━━━━━ Material to process ━━━━━
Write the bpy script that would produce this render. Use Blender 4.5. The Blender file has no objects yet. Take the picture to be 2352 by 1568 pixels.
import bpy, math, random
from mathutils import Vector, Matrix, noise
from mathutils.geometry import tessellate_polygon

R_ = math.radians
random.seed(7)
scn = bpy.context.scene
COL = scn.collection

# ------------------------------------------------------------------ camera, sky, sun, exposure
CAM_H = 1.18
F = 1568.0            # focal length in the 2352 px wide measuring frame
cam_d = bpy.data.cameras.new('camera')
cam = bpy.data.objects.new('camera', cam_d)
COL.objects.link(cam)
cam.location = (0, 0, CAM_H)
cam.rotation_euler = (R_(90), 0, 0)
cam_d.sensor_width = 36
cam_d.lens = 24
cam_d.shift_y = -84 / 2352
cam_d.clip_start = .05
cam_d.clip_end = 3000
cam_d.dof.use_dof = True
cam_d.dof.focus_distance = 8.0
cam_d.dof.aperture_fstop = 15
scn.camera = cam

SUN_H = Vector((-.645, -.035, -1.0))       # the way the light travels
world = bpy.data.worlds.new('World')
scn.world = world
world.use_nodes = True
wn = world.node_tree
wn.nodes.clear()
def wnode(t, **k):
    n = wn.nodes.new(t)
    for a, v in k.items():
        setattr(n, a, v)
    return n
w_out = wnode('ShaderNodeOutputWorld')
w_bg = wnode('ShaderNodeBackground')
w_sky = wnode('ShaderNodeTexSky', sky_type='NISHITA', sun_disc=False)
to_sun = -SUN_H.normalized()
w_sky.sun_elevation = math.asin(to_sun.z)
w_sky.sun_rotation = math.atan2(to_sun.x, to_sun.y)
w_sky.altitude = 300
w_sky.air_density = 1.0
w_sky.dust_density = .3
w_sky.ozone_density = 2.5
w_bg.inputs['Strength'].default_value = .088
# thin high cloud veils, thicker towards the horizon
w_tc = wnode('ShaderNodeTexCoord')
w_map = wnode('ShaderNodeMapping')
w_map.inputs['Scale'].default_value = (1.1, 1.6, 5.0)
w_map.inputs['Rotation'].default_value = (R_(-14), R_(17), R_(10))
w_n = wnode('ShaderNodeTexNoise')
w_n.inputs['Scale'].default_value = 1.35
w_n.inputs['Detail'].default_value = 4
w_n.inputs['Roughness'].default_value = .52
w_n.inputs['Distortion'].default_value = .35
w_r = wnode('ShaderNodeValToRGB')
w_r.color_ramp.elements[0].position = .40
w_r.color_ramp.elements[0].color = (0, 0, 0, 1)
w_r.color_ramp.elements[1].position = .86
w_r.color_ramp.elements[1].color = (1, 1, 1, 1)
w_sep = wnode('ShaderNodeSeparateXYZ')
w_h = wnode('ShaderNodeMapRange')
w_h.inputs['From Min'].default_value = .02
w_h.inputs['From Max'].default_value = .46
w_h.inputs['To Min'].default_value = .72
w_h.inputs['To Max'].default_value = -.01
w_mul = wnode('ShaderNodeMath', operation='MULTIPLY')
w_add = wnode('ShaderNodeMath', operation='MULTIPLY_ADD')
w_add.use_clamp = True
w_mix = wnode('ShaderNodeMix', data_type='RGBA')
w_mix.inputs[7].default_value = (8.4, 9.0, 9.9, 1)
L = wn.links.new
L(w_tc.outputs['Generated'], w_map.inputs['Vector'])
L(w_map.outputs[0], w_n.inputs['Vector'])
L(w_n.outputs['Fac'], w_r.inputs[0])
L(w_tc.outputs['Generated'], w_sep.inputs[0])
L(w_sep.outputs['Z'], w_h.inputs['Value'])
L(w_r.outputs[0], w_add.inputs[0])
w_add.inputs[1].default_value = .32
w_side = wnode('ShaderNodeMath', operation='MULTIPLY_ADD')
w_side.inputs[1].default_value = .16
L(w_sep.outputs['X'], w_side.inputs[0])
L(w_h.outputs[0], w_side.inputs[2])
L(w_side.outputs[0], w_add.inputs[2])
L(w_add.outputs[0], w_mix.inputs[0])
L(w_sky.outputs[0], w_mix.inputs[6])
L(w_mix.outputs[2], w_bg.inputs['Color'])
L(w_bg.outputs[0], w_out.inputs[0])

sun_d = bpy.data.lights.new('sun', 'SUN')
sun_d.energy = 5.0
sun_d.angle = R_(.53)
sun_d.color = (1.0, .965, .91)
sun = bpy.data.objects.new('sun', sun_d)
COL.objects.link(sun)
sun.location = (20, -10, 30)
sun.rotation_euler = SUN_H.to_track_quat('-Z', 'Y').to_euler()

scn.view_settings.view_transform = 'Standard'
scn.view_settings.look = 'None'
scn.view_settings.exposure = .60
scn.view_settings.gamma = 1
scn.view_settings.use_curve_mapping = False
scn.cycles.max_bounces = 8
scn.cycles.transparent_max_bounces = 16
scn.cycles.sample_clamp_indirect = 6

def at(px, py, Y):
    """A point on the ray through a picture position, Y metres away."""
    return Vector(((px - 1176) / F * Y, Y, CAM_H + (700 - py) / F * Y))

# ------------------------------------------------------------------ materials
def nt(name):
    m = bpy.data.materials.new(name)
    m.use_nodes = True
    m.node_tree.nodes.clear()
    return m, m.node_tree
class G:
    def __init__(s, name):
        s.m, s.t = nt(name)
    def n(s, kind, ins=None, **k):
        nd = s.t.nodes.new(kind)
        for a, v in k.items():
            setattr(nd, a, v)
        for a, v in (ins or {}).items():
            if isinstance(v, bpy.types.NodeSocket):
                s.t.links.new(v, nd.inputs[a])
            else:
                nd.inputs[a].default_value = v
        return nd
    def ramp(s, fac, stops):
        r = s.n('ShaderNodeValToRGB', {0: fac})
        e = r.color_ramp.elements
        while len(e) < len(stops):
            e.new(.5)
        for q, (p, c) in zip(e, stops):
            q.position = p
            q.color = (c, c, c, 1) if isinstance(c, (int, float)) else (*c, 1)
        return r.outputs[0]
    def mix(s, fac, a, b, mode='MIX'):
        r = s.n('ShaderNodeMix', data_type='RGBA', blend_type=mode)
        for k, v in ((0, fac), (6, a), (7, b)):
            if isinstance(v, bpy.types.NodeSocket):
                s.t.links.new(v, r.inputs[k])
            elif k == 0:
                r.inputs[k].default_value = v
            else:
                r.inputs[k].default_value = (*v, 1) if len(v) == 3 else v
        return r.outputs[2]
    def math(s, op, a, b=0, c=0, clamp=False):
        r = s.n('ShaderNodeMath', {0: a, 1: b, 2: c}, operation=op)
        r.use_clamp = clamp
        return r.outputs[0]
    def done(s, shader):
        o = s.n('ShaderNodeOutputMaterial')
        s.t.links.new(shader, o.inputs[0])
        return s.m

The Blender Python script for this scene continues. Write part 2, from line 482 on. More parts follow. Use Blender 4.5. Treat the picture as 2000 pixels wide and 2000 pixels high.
━━━━━
• _Goal of the exercise_: Send back all of the entries exactly, with nothing missing.

• _Written solution_:
Write the bpy script that would produce this render. Use Blender 4.5. The Blender file has no objects yet. Take the picture to be 2352 by 1568 pixels.
import bpy, math, random
from mathutils import Vector, Matrix, noise
from mathutils.geometry import tessellate_polygon

R_ = math.radians
random.seed(7)
scn = bpy.context.scene
COL = scn.collection

# ------------------------------------------------------------------ camera, sky, sun, exposure
CAM_H = 1.18
F = 1568.0            # focal length in the 2352 px wide measuring frame
cam_d = bpy.data.cameras.new('camera')
cam = bpy.data.objects.new('camera', cam_d)
COL.objects.link(cam)
cam.location = (0, 0, CAM_H)
cam.rotation_euler = (R_(90), 0, 0)
cam_d.sensor_width = 36
cam_d.lens = 24
cam_d.shift_y = -84 / 2352
cam_d.clip_start = .05
cam_d.clip_end = 3000
cam_d.dof.use_dof = True
cam_d.dof.focus_distance = 8.0
cam_d.dof.aperture_fstop = 15
scn.camera = cam

SUN_H = Vector((-.645, -.035, -1.0))       # the way the light travels
world = bpy.data.worlds.new('World')
scn.world = world
world.use_nodes = True
wn = world.node_tree
wn.nodes.clear()
def wnode(t, **k):
    n = wn.nodes.new(t)
    for a, v in k.items():
        setattr(n, a, v)
    return n
w_out = wnode('ShaderNodeOutputWorld')
w_bg = wnode('ShaderNodeBackground')
w_sky = wnode('ShaderNodeTexSky', sky_type='NISHITA', sun_disc=False)
to_sun = -SUN_H.normalized()
w_sky.sun_elevation = math.asin(to_sun.z)
w_sky.sun_rotation = math.atan2(to_sun.x, to_sun.y)
w_sky.altitude = 300
w_sky.air_density = 1.0
w_sky.dust_density = .3
w_sky.ozone_density = 2.5
w_bg.inputs['Strength'].default_value = .088
# thin high cloud veils, thicker towards the horizon
w_tc = wnode('ShaderNodeTexCoord')
w_map = wnode('ShaderNodeMapping')
w_map.inputs['Scale'].default_value = (1.1, 1.6, 5.0)
w_map.inputs['Rotation'].default_value = (R_(-14), R_(17), R_(10))
w_n = wnode('ShaderNodeTexNoise')
w_n.inputs['Scale'].default_value = 1.35
w_n.inputs['Detail'].default_value = 4
w_n.inputs['Roughness'].default_value = .52
w_n.inputs['Distortion'].default_value = .35
w_r = wnode('ShaderNodeValToRGB')
w_r.color_ramp.elements[0].position = .40
w_r.color_ramp.elements[0].color = (0, 0, 0, 1)
w_r.color_ramp.elements[1].position = .86
w_r.color_ramp.elements[1].color = (1, 1, 1, 1)
w_sep = wnode('ShaderNodeSeparateXYZ')
w_h = wnode('ShaderNodeMapRange')
w_h.inputs['From Min'].default_value = .02
w_h.inputs['From Max'].default_value = .46
w_h.inputs['To Min'].default_value = .72
w_h.inputs['To Max'].default_value = -.01
w_mul = wnode('ShaderNodeMath', operation='MULTIPLY')
w_add = wnode('ShaderNodeMath', operation='MULTIPLY_ADD')
w_add.use_clamp = True
w_mix = wnode('ShaderNodeMix', data_type='RGBA')
w_mix.inputs[7].default_value = (8.4, 9.0, 9.9, 1)
L = wn.links.new
L(w_tc.outputs['Generated'], w_map.inputs['Vector'])
L(w_map.outputs[0], w_n.inputs['Vector'])
L(w_n.outputs['Fac'], w_r.inputs[0])
L(w_tc.outputs['Generated'], w_sep.inputs[0])
L(w_sep.outputs['Z'], w_h.inputs['Value'])
L(w_r.outputs[0], w_add.inputs[0])
w_add.inputs[1].default_value = .32
w_side = wnode('ShaderNodeMath', operation='MULTIPLY_ADD')
w_side.inputs[1].default_value = .16
L(w_sep.outputs['X'], w_side.inputs[0])
L(w_h.outputs[0], w_side.inputs[2])
L(w_side.outputs[0], w_add.inputs[2])
L(w_add.outputs[0], w_mix.inputs[0])
L(w_sky.outputs[0], w_mix.inputs[6])
L(w_mix.outputs[2], w_bg.inputs['Color'])
L(w_bg.outputs[0], w_out.inputs[0])

sun_d = bpy.data.lights.new('sun', 'SUN')
sun_d.energy = 5.0
sun_d.angle = R_(.53)
sun_d.color = (1.0, .965, .91)
sun = bpy.data.objects.new('sun', sun_d)
COL.objects.link(sun)
sun.location = (20, -10, 30)
sun.rotation_euler = SUN_H.to_track_quat('-Z', 'Y').to_euler()

scn.view_settings.view_transform = 'Standard'
scn.view_settings.look = 'None'
scn.view_settings.exposure = .60
scn.view_settings.gamma = 1
scn.view_settings.use_curve_mapping = False
scn.cycles.max_bounces = 8
scn.cycles.transparent_max_bounces = 16
scn.cycles.sample_clamp_indirect = 6

def at(px, py, Y):
    """A point on the ray through a picture position, Y metres away."""
    return Vector(((px - 1176) / F * Y, Y, CAM_H + (700 - py) / F * Y))

# ------------------------------------------------------------------ materials
def nt(name):
    m = bpy.data.materials.new(name)
    m.use_nodes = True
    m.node_tree.nodes.clear()
    return m, m.node_tree
class G:
    def __init__(s, name):
        s.m, s.t = nt(name)
    def n(s, kind, ins=None, **k):
        nd = s.t.nodes.new(kind)
        for a, v in k.items():
            setattr(nd, a, v)
        for a, v in (ins or {}).items():
            if isinstance(v, bpy.types.NodeSocket):
                s.t.links.new(v, nd.inputs[a])
            else:
                nd.inputs[a].default_value = v
        return nd
    def ramp(s, fac, stops):
        r = s.n('ShaderNodeValToRGB', {0: fac})
        e = r.color_ramp.elements
        while len(e) < len(stops):
            e.new(.5)
        for q, (p, c) in zip(e, stops):
            q.position = p
            q.color = (c, c, c, 1) if isinstance(c, (int, float)) else (*c, 1)
        return r.outputs[0]
    def mix(s, fac, a, b, mode='MIX'):
        r = s.n('ShaderNodeMix', data_type='RGBA', blend_type=mode)
        for k, v in ((0, fac), (6, a), (7, b)):
            if isinstance(v, bpy.types.NodeSocket):
                s.t.links.new(v, r.inputs[k])
            elif k == 0:
                r.inputs[k].default_value = v
            else:
                r.inputs[k].default_value = (*v, 1) if len(v) == 3 else v
        return r.outputs[2]
    def math(s, op, a, b=0, c=0, clamp=False):
        r = s.n('ShaderNodeMath', {0: a, 1: b, 2: c}, operation=op)
        r.use_clamp = clamp
        return r.outputs[0]
    def done(s, shader):
        o = s.n('ShaderNodeOutputMaterial')
        s.t.links.new(shader, o.inputs[0])
        return s.m

The Blender Python script for this scene continues. Write part 2, from line 482 on. More parts follow. Use Blender 4.5. Treat the picture as 2000 pixels wide and 2000 pixels high.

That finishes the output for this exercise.